Le rôle de la Confédération
l’environnement fait le point avec Markus Wüest, chef de la section Observation de l’environnement de l’OFEV et représentant de l’OFEV au sein du Département fédéral de l’environnement, des transports, de l’énergie et de la communication (DETEC) dans le domaine des villes intelligentes.
Que fait la Confédération en matière de villes intelligentes ?
Markus Wüest : Le Conseil fédéral a adopté en janvier 2019 un modèle servant de référence pour la mise en place d’infrastructures numériques et la transition numérique de l’administration fédérale. Le DETEC élabore par ailleurs un plan de mesures destiné à soutenir villes, communes et cantons dans le développement de cités, régions et villages intelligents.
Existe-t-il déjà des secteurs smart au sein de l’administration fédérale?

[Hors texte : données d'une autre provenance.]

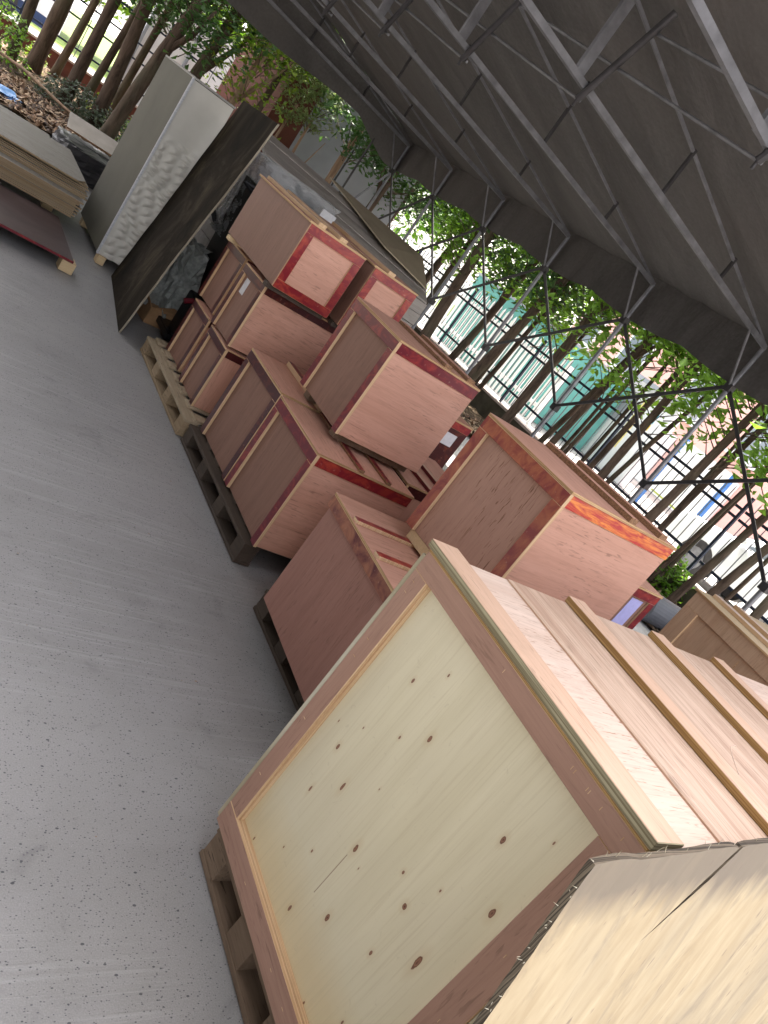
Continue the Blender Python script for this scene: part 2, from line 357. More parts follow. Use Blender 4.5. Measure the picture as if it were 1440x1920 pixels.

Oui. L’administration fédérale a adhéré à l’initiative Work Smart, qui vise à promouvoir les formes de travail flexibles et contribue de ce fait à réduire les émissions de CO2 ainsi qu’à diminuer le trafic. Elle mène également le projet RUMBA, système de gestion des ressources et de management environnemental. Ses objectifs principaux consistent à réduire en permanence la charge polluante des activités et des produits de l’administration fédérale, ainsi qu’à coordonner les actions environnementales de l’administration fédérale civile. Enfin, elle a lancé le programme de recherche national « Transformation numérique » (PNR 77).
Que recouvre ce dernier ?
Le principal objectif du PNR 77 est de réunir des connaissances sur les opportunités et les risques de la numérisation pour la société et l’économie. Le programme s’articule autour de thématiques comme « la formation, l’apprentissage et la transformation numérique », ou encore « l’éthique, la fiabilité et la gouvernance », et doit durer cinq ans.
Mais dans le fond, les villes intelligentes sont-elles vraiment une bonne idée ? Les centres de données de la planète occasionnent déjà 2 % des émissions globales de CO2. Et ce chiffre doit encore tripler.
Oui, les villes intelligentes sont une bonne idée, à condition d’exploiter leurs possibilités à bon escient. Il ne faut bien évidemment pas perdre de vue l’objectif de ramener à zéro les émissions mondiales nettes de CO2 d’ici 2050, et de limiter ainsi à 1,5 °C le réchauffement climatique. Pour y parvenir, nous devons promouvoir l’innovation de manière ciblée et nous efforcer, en tant que société, de définir des mécanismes régulateurs adaptés.